Mr Ahern said that it is hard for current generations of people in their early 30s to imagine an environment where violence and the threat of violence permeated almost every aspect of life in Northern Ireland, and to a different degree south of the border.

Mr Ahern, who was taoiseach when the Good Friday Agreement was signed on 10 April 1998 told the committee that a key challenge he discovered in the aftermath of any conflict, or any agreement designed to bring a permanent end to violence, "is the challenge of implementation, and the question of how to set in place the structures and architecture of what was signed on Good Friday".

In his opening statement, Mr Adams said Israel's actions in Palestine show they are determined to ignore international law, and called for the Irish Government to play a leadership role by encouraging international opposition to these actions.
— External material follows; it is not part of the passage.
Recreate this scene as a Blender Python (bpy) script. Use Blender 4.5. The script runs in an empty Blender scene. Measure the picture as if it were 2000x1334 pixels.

Israel 'determined to ignore international law' - Adams

"The Israeli state’s genocidal occupation of the Gaza Strip, its recent moves to effectively annex the West Bank are clear evidence that they are determined to ignore international law, including reems of UN resolutions and rulings by the International Court of Justice.

"We have seen, all of us, the two-state solution and the Palestinians’ right to self-determination torn up.

"The international protections, the legal systems that should be shielding the Palestinian people from genocide have been broken, discarded and ignored, and this needs to be reversed."

Mr Adams also said that some Western governments have refused to stand against Israeli occupation and instead they have actively supported it with armaments and other measures which he said needs to stop.

He said the Irish Government can play a leadership role by encouraging international opposition to Israel’s illegal actions by calling for and contributing greater humanitarian aid, by seeking a genuine process of inclusive dialogue under the auspices of the United Nations that seeks to agree solutions.